- EXERCISE AIM -
Reproduce each line exactly.

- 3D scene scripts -
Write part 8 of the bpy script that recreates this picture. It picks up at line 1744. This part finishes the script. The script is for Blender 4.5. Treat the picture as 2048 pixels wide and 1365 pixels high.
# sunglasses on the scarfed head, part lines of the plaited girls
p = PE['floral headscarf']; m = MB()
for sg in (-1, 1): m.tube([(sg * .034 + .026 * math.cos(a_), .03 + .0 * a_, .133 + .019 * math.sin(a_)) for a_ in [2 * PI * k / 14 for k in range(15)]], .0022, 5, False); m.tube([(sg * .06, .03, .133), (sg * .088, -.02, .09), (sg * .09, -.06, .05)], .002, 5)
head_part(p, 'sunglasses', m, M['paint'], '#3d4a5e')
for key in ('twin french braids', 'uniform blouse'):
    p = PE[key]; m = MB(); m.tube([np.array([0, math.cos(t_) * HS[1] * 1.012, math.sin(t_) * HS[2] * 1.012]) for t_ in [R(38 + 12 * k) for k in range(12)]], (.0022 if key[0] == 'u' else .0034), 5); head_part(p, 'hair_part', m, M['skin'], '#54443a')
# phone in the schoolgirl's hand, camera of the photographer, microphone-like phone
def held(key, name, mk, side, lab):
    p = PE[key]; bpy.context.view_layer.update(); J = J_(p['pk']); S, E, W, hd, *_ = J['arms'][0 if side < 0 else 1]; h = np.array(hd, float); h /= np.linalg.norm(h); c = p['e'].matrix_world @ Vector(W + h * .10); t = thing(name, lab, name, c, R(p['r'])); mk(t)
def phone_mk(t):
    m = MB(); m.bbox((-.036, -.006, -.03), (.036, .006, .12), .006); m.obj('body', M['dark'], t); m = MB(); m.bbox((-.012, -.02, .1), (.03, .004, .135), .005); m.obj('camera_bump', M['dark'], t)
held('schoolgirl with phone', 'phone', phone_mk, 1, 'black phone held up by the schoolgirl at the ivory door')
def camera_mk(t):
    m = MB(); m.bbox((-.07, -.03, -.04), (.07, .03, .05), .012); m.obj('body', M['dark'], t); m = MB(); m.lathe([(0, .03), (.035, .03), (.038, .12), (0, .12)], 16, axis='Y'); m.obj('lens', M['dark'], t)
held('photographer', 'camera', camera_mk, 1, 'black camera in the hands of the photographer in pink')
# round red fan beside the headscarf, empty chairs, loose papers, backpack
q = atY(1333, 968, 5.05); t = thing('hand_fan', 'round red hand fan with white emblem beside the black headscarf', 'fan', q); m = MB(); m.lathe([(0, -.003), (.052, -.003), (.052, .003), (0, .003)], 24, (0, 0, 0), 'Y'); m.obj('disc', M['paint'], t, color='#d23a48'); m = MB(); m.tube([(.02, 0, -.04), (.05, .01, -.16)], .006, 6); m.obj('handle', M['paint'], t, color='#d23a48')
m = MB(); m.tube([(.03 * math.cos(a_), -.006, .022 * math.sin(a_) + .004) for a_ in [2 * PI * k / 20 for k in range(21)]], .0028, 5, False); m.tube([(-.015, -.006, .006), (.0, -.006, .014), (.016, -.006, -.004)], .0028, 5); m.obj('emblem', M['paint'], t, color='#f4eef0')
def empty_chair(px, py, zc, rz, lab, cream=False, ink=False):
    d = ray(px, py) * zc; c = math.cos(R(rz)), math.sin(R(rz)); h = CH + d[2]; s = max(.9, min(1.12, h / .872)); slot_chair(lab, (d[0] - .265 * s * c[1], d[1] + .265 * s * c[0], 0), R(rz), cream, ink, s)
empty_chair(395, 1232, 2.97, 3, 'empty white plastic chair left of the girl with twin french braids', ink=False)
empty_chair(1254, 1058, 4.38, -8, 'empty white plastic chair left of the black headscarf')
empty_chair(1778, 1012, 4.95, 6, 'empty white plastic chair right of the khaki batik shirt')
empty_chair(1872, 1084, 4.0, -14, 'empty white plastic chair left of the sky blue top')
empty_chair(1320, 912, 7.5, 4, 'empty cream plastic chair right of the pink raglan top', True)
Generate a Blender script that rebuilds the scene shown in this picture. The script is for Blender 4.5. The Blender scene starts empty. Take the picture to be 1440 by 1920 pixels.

- ANSWER TO THIS EXERCISE -
Write part 8 of the bpy script that recreates this picture. It picks up at line 1744. This part finishes the script. The script is for Blender 4.5. Treat the picture as 2048 pixels wide and 1365 pixels high.
# sunglasses on the scarfed head, part lines of the plaited girls
p = PE['floral headscarf']; m = MB()
for sg in (-1, 1): m.tube([(sg * .034 + .026 * math.cos(a_), .03 + .0 * a_, .133 + .019 * math.sin(a_)) for a_ in [2 * PI * k / 14 for k in range(15)]], .0022, 5, False); m.tube([(sg * .06, .03, .133), (sg * .088, -.02, .09), (sg * .09, -.06, .05)], .002, 5)
head_part(p, 'sunglasses', m, M['paint'], '#3d4a5e')
for key in ('twin french braids', 'uniform blouse'):
    p = PE[key]; m = MB(); m.tube([np.array([0, math.cos(t_) * HS[1] * 1.012, math.sin(t_) * HS[2] * 1.012]) for t_ in [R(38 + 12 * k) for k in range(12)]], (.0022 if key[0] == 'u' else .0034), 5); head_part(p, 'hair_part', m, M['skin'], '#54443a')
# phone in the schoolgirl's hand, camera of the photographer, microphone-like phone
def held(key, name, mk, side, lab):
    p = PE[key]; bpy.context.view_layer.update(); J = J_(p['pk']); S, E, W, hd, *_ = J['arms'][0 if side < 0 else 1]; h = np.array(hd, float); h /= np.linalg.norm(h); c = p['e'].matrix_world @ Vector(W + h * .10); t = thing(name, lab, name, c, R(p['r'])); mk(t)
def phone_mk(t):
    m = MB(); m.bbox((-.036, -.006, -.03), (.036, .006, .12), .006); m.obj('body', M['dark'], t); m = MB(); m.bbox((-.012, -.02, .1), (.03, .004, .135), .005); m.obj('camera_bump', M['dark'], t)
held('schoolgirl with phone', 'phone', phone_mk, 1, 'black phone held up by the schoolgirl at the ivory door')
def camera_mk(t):
    m = MB(); m.bbox((-.07, -.03, -.04), (.07, .03, .05), .012); m.obj('body', M['dark'], t); m = MB(); m.lathe([(0, .03), (.035, .03), (.038, .12), (0, .12)], 16, axis='Y'); m.obj('lens', M['dark'], t)
held('photographer', 'camera', camera_mk, 1, 'black camera in the hands of the photographer in pink')
# round red fan beside the headscarf, empty chairs, loose papers, backpack
q = atY(1333, 968, 5.05); t = thing('hand_fan', 'round red hand fan with white emblem beside the black headscarf', 'fan', q); m = MB(); m.lathe([(0, -.003), (.052, -.003), (.052, .003), (0, .003)], 24, (0, 0, 0), 'Y'); m.obj('disc', M['paint'], t, color='#d23a48'); m = MB(); m.tube([(.02, 0, -.04), (.05, .01, -.16)], .006, 6); m.obj('handle', M['paint'], t, color='#d23a48')
m = MB(); m.tube([(.03 * math.cos(a_), -.006, .022 * math.sin(a_) + .004) for a_ in [2 * PI * k / 20 for k in range(21)]], .0028, 5, False); m.tube([(-.015, -.006, .006), (.0, -.006, .014), (.016, -.006, -.004)], .0028, 5); m.obj('emblem', M['paint'], t, color='#f4eef0')
def empty_chair(px, py, zc, rz, lab, cream=False, ink=False):
    d = ray(px, py) * zc; c = math.cos(R(rz)), math.sin(R(rz)); h = CH + d[2]; s = max(.9, min(1.12, h / .872)); slot_chair(lab, (d[0] - .265 * s * c[1], d[1] + .265 * s * c[0], 0), R(rz), cream, ink, s)
empty_chair(395, 1232, 2.97, 3, 'empty white plastic chair left of the girl with twin french braids', ink=False)
empty_chair(1254, 1058, 4.38, -8, 'empty white plastic chair left of the black headscarf')
empty_chair(1778, 1012, 4.95, 6, 'empty white plastic chair right of the khaki batik shirt')
empty_chair(1872, 1084, 4.0, -14, 'empty white plastic chair left of the sky blue top')
empty_chair(1320, 912, 7.5, 4, 'empty cream plastic chair right of the pink raglan top', True)
Generate a Blender script that rebuilds the scene shown in this picture. The script is for Blender 4.5. The Blender scene starts empty. Take the picture to be 1440 by 1920 pixels.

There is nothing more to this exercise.